FOR SOME TIME, I HAVE BEEN THINKING ABOUT THE MILLIONS I LOST. This financial loss was not the result of a Ponzi scheme, or another poor investment choice, neither was I sucked into an overseas email phishing scam. Rather, it was potentially, a huge loss, but a loss in many ways. As any reasonable person would, I concede that there is a possibility the prize could have simply been a free ticket, but I know that I lost my shot at financial freedom. Even a free ticket would have been a financial loss because it easily could have turned into something more, something greater: my fortune.
Over the years, I must have asked myself this a thousand times, and as Sheila Heti reminded us in her Trampoline Hall lecture Why Go Out? we must search for answers “because a question you ask yourself a thousand times eventually deserves to be answered.”
For those of us who think on the page: If it is worth thinking about, it is worth writing about. Let’s call it writing a wrong.
The day began as any other workday did: breakfast, GO commute downtown, herded through PATH concourse, into the bowels of the financial district, specifically the office building in which I attended meetings and wrote stuff down. On the day my fortune was appropriated, I modified my routine only enough to pause at lottery retailer’s kiosk to check my winning ticket. This errand was a mistake. It was a mistake that would cost me a windfall of cash, and the financial freedom to write my best-selling novel.
Allow me to stop for a moment and share some inside information. It has been my experience that writers have keen insight. The established writers have time to ponder, to noodle, to think. They also study human beings—some formally, most practically—in their various habitats: on sidewalks, in pubs, at the office, gymnastics class, in social situations where the writer has not had too much to drink, which I fear, may be infrequent. Writers are artists, artists feel, intuition based on feeling, and writers are generally aligned with their intuition. That’s enough for now; I do not wish to reveal much more without further discussion.
Can property freely given to another be considered stolen, if it’s not returned? I think about this, too, my complicity in the exchange of my luck, his good fortune.
So a few years later, I learned by I had been struggling to write part-time while working full-time instead of nurturing my gift when on October 25, 2006, CTV’s W5 aired an episode entitled Luck of the Draw, which was “the story of Bob Edmonds and how he was cheated out of a winning lottery ticket by a convenience store clerk.” Oh boy, this had a familiar ring. Finally, the retailer’s actions, which had been a mystery to me, suddenly became clear. It was not been an overactive imagination after all, but an acute, intuitive read. It was oddly satisfying to know this, to put the retailer’s abrupt end to our transaction down to theft, rather than dismissal of me as a customer. I could rationalize his rude behaviour, ill manners, and poor customer service, but the truth is that I knew, I knew, something was shady. I felt it. I just never understood why.

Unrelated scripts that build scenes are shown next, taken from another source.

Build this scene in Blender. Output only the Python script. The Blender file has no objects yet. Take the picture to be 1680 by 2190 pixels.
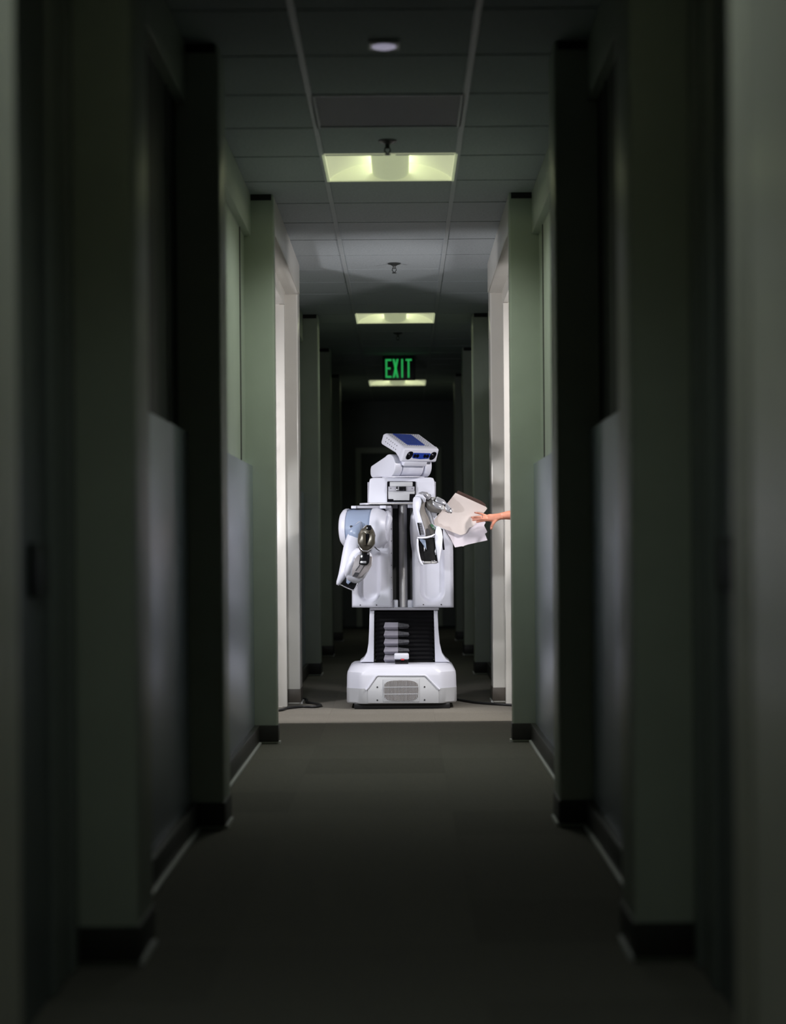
import bpy, bmesh, math, random
from mathutils import Vector, Matrix

random.seed(7)
C = bpy.context.scene.collection
SC = bpy.context.scene

# ------------------------------------------------------------------ camera
F_PX = 4228.0                 # focal length in pixels of the 1680 x 2190 frame
VPX, VPY = 861.0, 1165.0      # where the optical axis meets the picture
CAM = Vector((0.045, 0.0, 0.99))
ROLL = math.radians(0.45)
cd = bpy.data.cameras.new('camera')
cd.sensor_fit = 'HORIZONTAL'
cd.sensor_width = 36.0
cd.lens = 36.0 * F_PX / 1680.0
cd.shift_x = -(VPX - 840.0) / 1680.0
cd.shift_y = (VPY - 1095.0) / 1680.0
cd.clip_start = 0.05
cd.clip_end = 100
cd.dof.use_dof = True
cd.dof.focus_distance = 11.75
cd.dof.aperture_fstop = 2.6
cam = bpy.data.objects.new('camera', cd)
C.objects.link(cam)
cam.matrix_world = Matrix.Translation(CAM) @ Matrix.Rotation(math.pi / 2, 4, 'X') @ Matrix.Rotation(-ROLL, 4, 'Z')
SC.camera = cam

# ------------------------------------------------------------------ world, key lights, exposure
w = bpy.data.worlds.new('world')
SC.world = w
w.use_nodes = True
w.node_tree.nodes['Background'].inputs[0].default_value = (0.50, 0.90, 1.0, 1)
w.node_tree.nodes['Background'].inputs[1].default_value = 0.0020
SC.view_settings.view_transform = 'Standard'
SC.view_settings.look = 'None'
SC.view_settings.exposure = 0.0
SC.view_settings.gamma = 1.0
SC.view_settings.use_curve_mapping = False


def lamp(name, kind, loc, energy, color, radius=0.08, aim=None, size=None, spread=None, cone=None, blend=0.1):
    d = bpy.data.lights.new(name, kind)
    d.energy = energy
    d.color = color
    if kind == 'AREA':
        d.shape = 'RECTANGLE'
        d.size, d.size_y = size
        if spread:
            d.spread = math.radians(spread)
    else:
        d.shadow_soft_size = radius
    if kind == 'SPOT':
        d.spot_size = math.radians(cone)
        d.spot_blend = blend
    o = bpy.data.objects.new(name, d)
    C.objects.link(o)
    o.location = loc
    if aim is not None:
        o.rotation_euler = (Vector(aim) - Vector(loc)).to_track_quat('-Z', 'Y').to_euler()
    return o


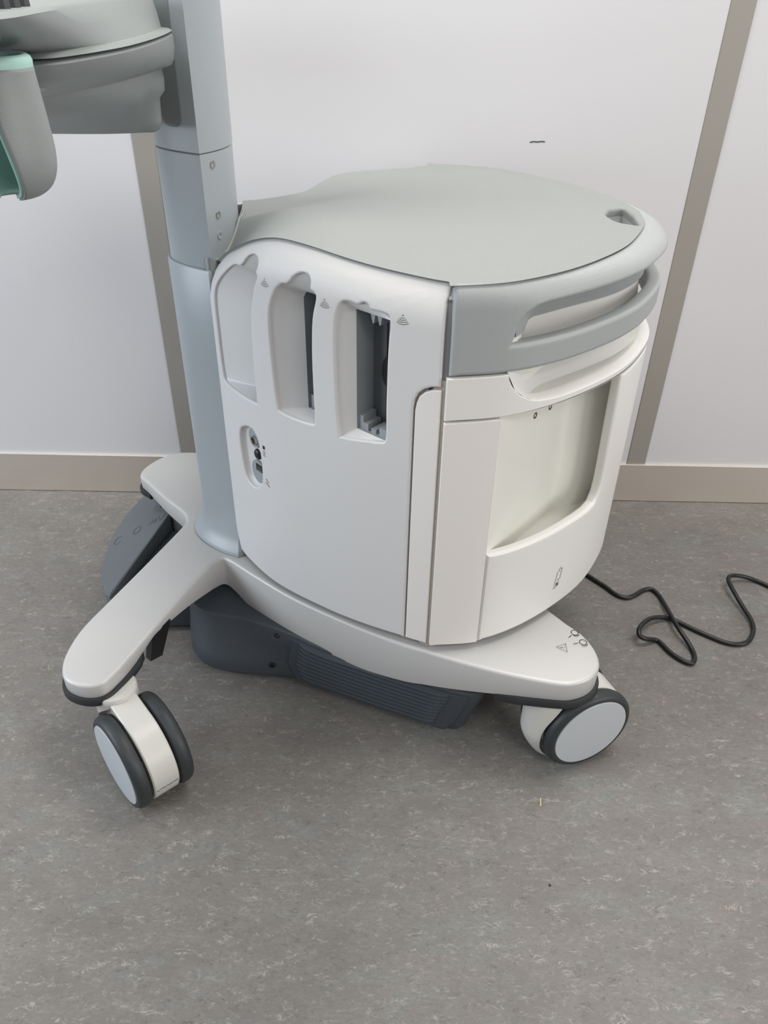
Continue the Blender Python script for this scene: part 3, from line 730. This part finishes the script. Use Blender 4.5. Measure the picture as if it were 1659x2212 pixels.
# inner edge of the bin opening
binp = obj('storage_bin', bm, 'bin', cart, 'cream white open storage bin', smooth=50)
an = np.array([A1[1]-A0[1], -(A1[0]-A0[0])]); an /= np.linalg.norm(an)
for p in ((.203, .938, .565), (.230, .973, .561)): screw('bin_screw', p, (an[0], an[1], 0), .0048, 'brass', 'black', binp)
bn = np.array([.4, -.92])
bm = bmesh.new()
qc = Vector((.339, 1.0475, .368)); mm = frame_mtx(qc+Vector((.001, -.002, 0)), (.42, -.9, 0))
rgs = [[mm @ Vector((.011*math.cos(a), .009*math.sin(a), h)) for a in np.linspace(0, 6.283, 20, endpoint=False)] for h in (.0, .0006)]
loft(bm, rgs, True, False, True); obj('cable_hole', bm, 'gasket', binp, 'dark cable hole in the bin')
# symbols on the lower front
bm = bmesh.new(); f = bmap
ribbon(bm, [(.2225, .2745), (.2345, .2790), (.2365, .2990), (.2340, .2985), (.2335, .3020), (.2290, .3005), (.2290, .2970), (.2260, .2955)], .0009, f, closed=True)
ribbon(bm, [(.2275, .2790), (.2315, .2800)], .0008, f); ribbon(bm, [(.2300, .2955), (.2325, .2962)], .0008, f)
obj('printed_symbol', bm, 'ink', low, 'battery outline symbol', smooth=None)
bm = bmesh.new()
ribbon(bm, [(.2215, .2635), (.2330, .2675), (.2335, .2735), (.2270, .2725), (.2220, .2700)], .0009, f, closed=True)
ribbon(bm, [(.2270, .2655), (.2275, .2720)], .0008, f); disc(bm, (.2303, .2695), .0016, .0022, f)
obj('printed_symbol', bm, 'ink', low, 'small lock symbol', smooth=None)

# ---- symbols on the chassis arm
cmap = lambda u, v, h: (u, v, .2092+h)
bm = bmesh.new(); ribbon(bm, [(.2690, .8575), (.2845, .8650), (.2840, .8470)], .0011, cmap, closed=True); ribbon(bm, [(.2745, .8565), (.2795, .8568)], .001, cmap); disc(bm, (.2818, .857), .0006, .0006, cmap)
obj('printed_symbol', bm, 'ink', chassis, 'warning triangle', smooth=None)
for cx, cy, a in ((.3035, .890, 225), (.3125, .869, 195)):
    bm = bmesh.new(); ribbon(bm, arc(cx, cy, .0056, 0, 360, 20)[:-1], .0011, cmap, closed=True)
    ribbon(bm, arc(cx+.0006, cy-.0016, .0062, 230, 330, 8), .0012, cmap)
    d = np.array([math.cos(R(a)), math.sin(R(a))]); c0 = np.array([cx, cy]); ribbon(bm, [c0+d*.0085, c0+d*.0165], .0011, cmap)
    obj('printed_symbol', bm, 'ink', chassis, 'castor lock symbol', smooth=None)

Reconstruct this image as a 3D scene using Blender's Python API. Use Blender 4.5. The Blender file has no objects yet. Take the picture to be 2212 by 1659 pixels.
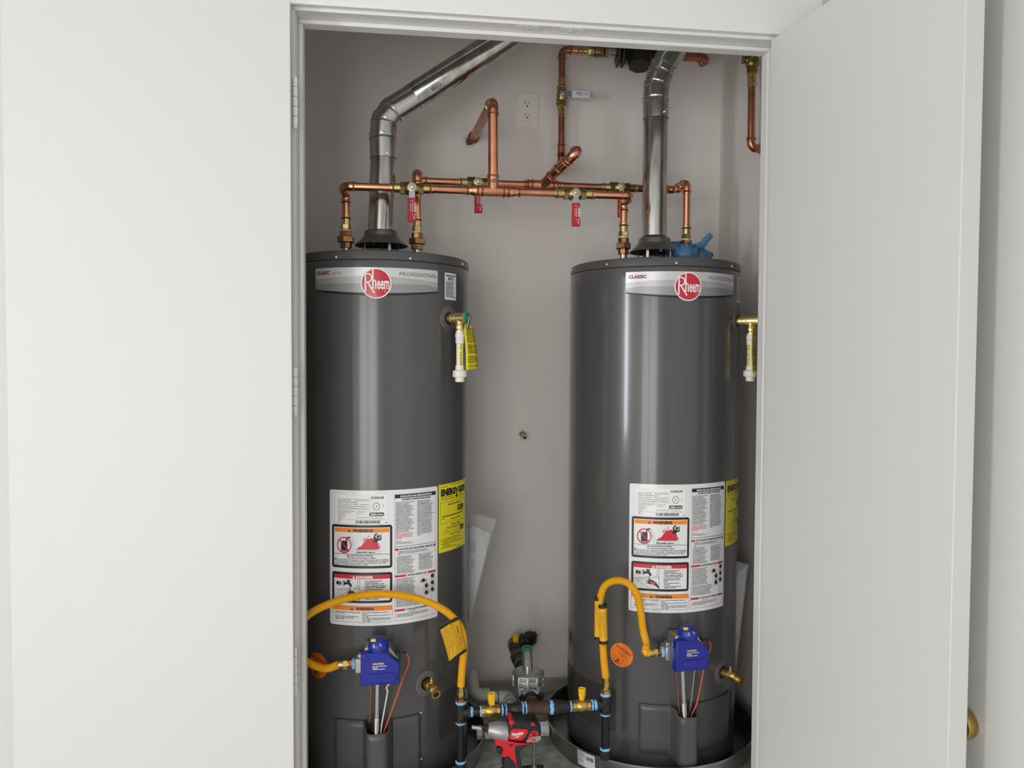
import bpy, bmesh, math, random
import numpy as np
from mathutils import Vector as V, Matrix

random.seed(7)
SC = bpy.context.scene
COL = SC.collection
PI = math.pi

# ------------------------------------------------------------------ camera
W_, H_, F_ = 2212.0, 1659.0, 1645.06
YAW, PITCH, ROLL, CAMZ = .1324, .0335, -.0046, 1.168


def cam_axes():
    cy, sy, cp, sp = math.cos(YAW), math.sin(YAW), math.cos(PITCH), math.sin(PITCH)
    f = V((sy * cp, cy * cp, -sp)); r = V((cy, -sy, 0)); d = f.cross(r)
    cr, sr = math.cos(ROLL), math.sin(ROLL)
    return cr * r + sr * d, -sr * r + cr * d, f


AX_R, AX_D, AX_F = cam_axes()
cam_data = bpy.data.cameras.new('camera')
cam = bpy.data.objects.new('camera', cam_data)
COL.objects.link(cam)
cam_data.sensor_fit = 'HORIZONTAL'
cam_data.sensor_width = 36.0
cam_data.lens = F_ / W_ * 36.0
cam_data.clip_start = .02
m3 = Matrix((AX_R, -AX_D, -AX_F)).transposed()
cam.matrix_world = Matrix.Translation((0, 0, CAMZ)) @ m3.to_4x4()
SC.camera = cam

# ------------------------------------------------------------------ world, light, exposure
world = bpy.data.worlds.new('world'); SC.world = world
world.use_nodes = True
bg = world.node_tree.nodes['Background']
bg.inputs[0].default_value = (.80, .88, 1.0, 1)
bg.inputs[1].default_value = 1.0
SC.view_settings.view_transform = 'Standard'
SC.view_settings.look = 'None'
SC.view_settings.gamma = 1.0
SC.view_settings.use_curve_mapping = False
SC.view_settings.exposure = 0.0


def area(name, loc, target, sx, sy, power, color):
    d = bpy.data.lights.new(name, 'AREA'); d.shape = 'RECTANGLE'; d.size = sx; d.size_y = sy
    d.energy = power; d.color = color
    o = bpy.data.objects.new(name, d); COL.objects.link(o)
    o.location = loc
    o.rotation_euler = (V(target) - V(loc)).to_track_quat('-Z', 'Y').to_euler()
    return o


# daylight just outside the glazed door behind the camera and outside the side window
area('daylight_patio', (-1.35, -2.68, .72), (-1.35, 0, .72), 1.95, 2.1, 64, (1.0, .97, .94))
area('daylight_window', (-2.68, -.35, 1.15), (0, -.35, 1.15), .46, 1.34, 41, (.90, .95, 1.0))

# ------------------------------------------------------------------ geometry helpers


def ray(px, py):
    return AX_R * ((px - W_ / 2) / F_) + AX_D * ((py - H_ / 2) / F_) + AX_F


CAM = V((0, 0, CAMZ))


def P(px, py, Y):
    d = ray(px, py)
    return CAM + d * (Y / d.y)


def PX(px, py, X):
    d = ray(px, py)
    return CAM + d * (X / d.x)


def PZ(px, py, z):
    d = ray(px, py)
    return CAM + d * ((z - CAMZ) / d.z)


TR = .255                                                    # heater radius
TANK = [(-.0843, 2.2617), (.7380, 2.2617)]
SEAM, TOPZ = 1.4230, 1.4490


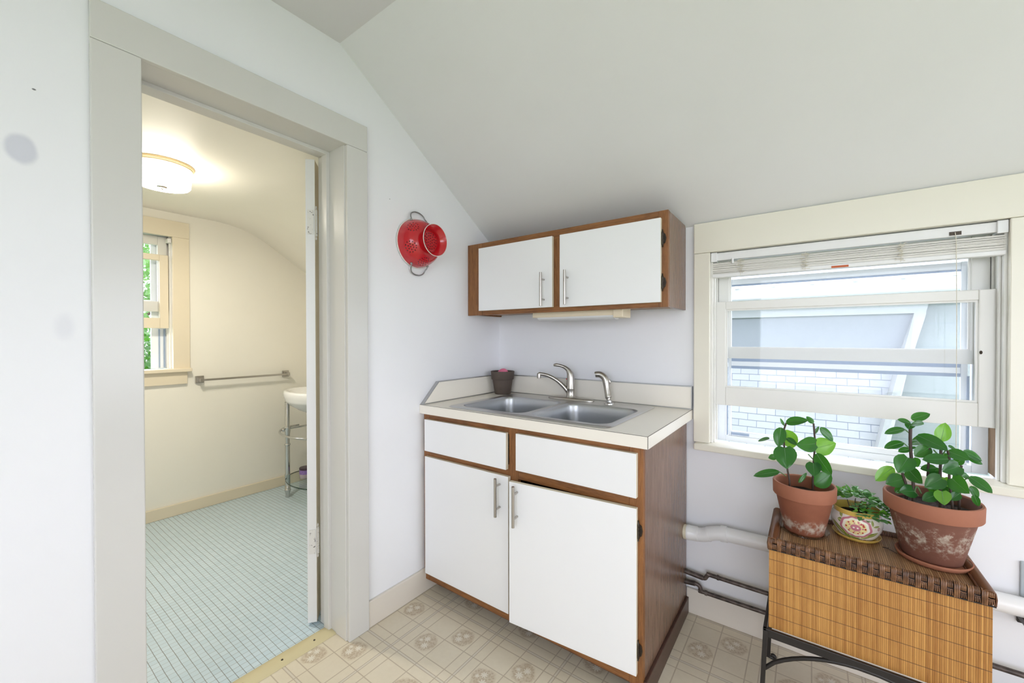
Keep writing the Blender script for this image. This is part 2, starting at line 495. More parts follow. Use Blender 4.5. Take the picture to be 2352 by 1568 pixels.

At the time, I felt the impulse to hail security to force the retailer to return my ticket, but I felt powerless. And confused, I suppose. I may have been sure that I had turned in a winning ticket, but the machine and the retailer told me I did not win. Without my ticket in-hand, I did not know the numbers, and without the numbers, I had to accept the situation. Maybe he had a right to refuse. It did not matter in the end. He bullied me, and I felt it. In this luck of the draw, I had been beat. I simply walked away.
After hearing Bob Edmonds, things started to make sense, and it soured me on lotteries these fraudulent practices by the very people who profited from selling me tickets. Did I buy tickets expecting to win? Well, yes, actually.
I know what it’s like to sit in the “Winner’s Circle” at the OLG offices in Toronto. My fiancé and I did that in April 1995 when we collected $29,272—second prize—on a ticket I bought on a whim, which is simply another form of intuition disguised.
Although you will not find me at the roulette wheel of a casino, or at slot machines, and you would never (ever!) see me at a poker table (the strategy of and mathematics required in card games is beyond the functionality of my brain), I do understand the excitement of gambling, and the promise of winning, especially after winning, is invigorating. I suppose that you could apply the label “addictive” to the joy associated with it, if you were so inclined to label such things.